Speaking in a Jerusalem court on Wednesday, Cohen-Lekah added that the policy was a “direct transgression” of the Israeli discrimination laws relating to products and services.

Rabinovitz, a retired lawyer who fled the Nazis as a child, said she was thrilled with the verdict.

“I didn’t think the judge would close this case today. It was supposed to be a preliminary discussion. I’m happy with the verdict,” she said.

“I hope El Al takes this verdict seriously. I look forward to my future flights with El Al, and I hope I could witness a moment in which an ultra-orthodox man says ‘I won’t sit until you move this woman’ and the El Al flight attendant tells him the law prevents her from doing so.”

The sight of flight attendants asking female passengers to move so ultra-orthodox men do not have inadvertent physical contact with women is a familiar sight on flights in an out of Israel.

In February this year, 10 ultra-Orthodox passengers stood in the aisles and refused to take their seats, causing a delay on an easy Jet flight to the UK before female passengers agreed to move so the flight could leave.

Similar incidents occurred on flights from the US, including a Delta flight in New York, which were delayed in 2014 after male ultra-Orthodox passengers refused to sit next to women.

Rabinowitz, who is religious herself, was returning from a family visit to the US when she was asked by a flight attendant to move seats at the request of the ultra-Orthodox man in the window seat. Although she moved, as she was waiting to leave the aircraft on landing, she talked to one of the pilots and complained about the practice.

In an interview with the Guardian last year, Rabinowitz said: “The man had no other reason to complain than my gender – and that’s unlawful discrimination. It’s no different than if a person of another religion had said: ‘I don’t want to sit next to a Jew.’ And I don’t believe El Al would move a person in those circumstances.

“I asked the flight attendant point blank if the man sitting next to me had asked me to be moved, and unabashedly he said yes. I then went back to the man and said: ‘I’m an 81-year-old woman, what’s your problem?’

“He started to tell me it was forbidden by the Torah. I interrupted him to say the Torah says nothing about a man sitting next to a woman. He conceded I was right but said there was a general principle that a person should not put himself in a dangerous situation.”

At court, Rabinowitz was represented by the Israel Religious Action Center and its lawyer Riki Shapira Rosenberg, who said after the ruling that the centre had received dozens of similar complaints alleging discrimination on El Al flights.
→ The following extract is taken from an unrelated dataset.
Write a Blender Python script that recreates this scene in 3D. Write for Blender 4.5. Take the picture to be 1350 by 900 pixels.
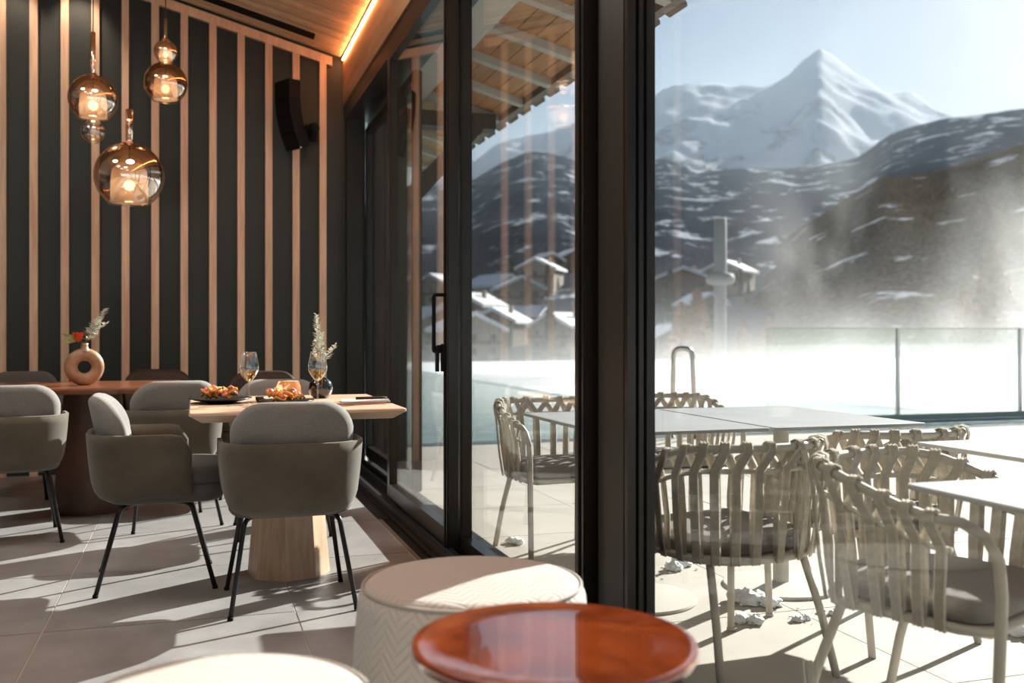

IRAC added that it had approached El Al last year offering to help write guidelines to prevent in-flight gender discrimination, but the offer was turned down.

Anat Hoffman, IRAC executive director, said: “Renee Rabinowitz, an 82-year-old holocaust survivor, set out to fight El Al because she wanted to prevent humiliation and discrimination of other women on flights.”

The ruling requires El Al to define its procedures and explain them to all in-flight staff in writing and through training. El Al was also told to pay Rabinowitz 6,500 (£1,450) shekels in damages. Her lawyer had asked for 50,000 shekels.

Commenting on the ruling, which gives El Al 45 days to change its policies, the airline said: “The sides reached an agreement that the airline’s procedures on the matter would be clarified to its employees. The court validated this agreement and the company will respect the verdict.”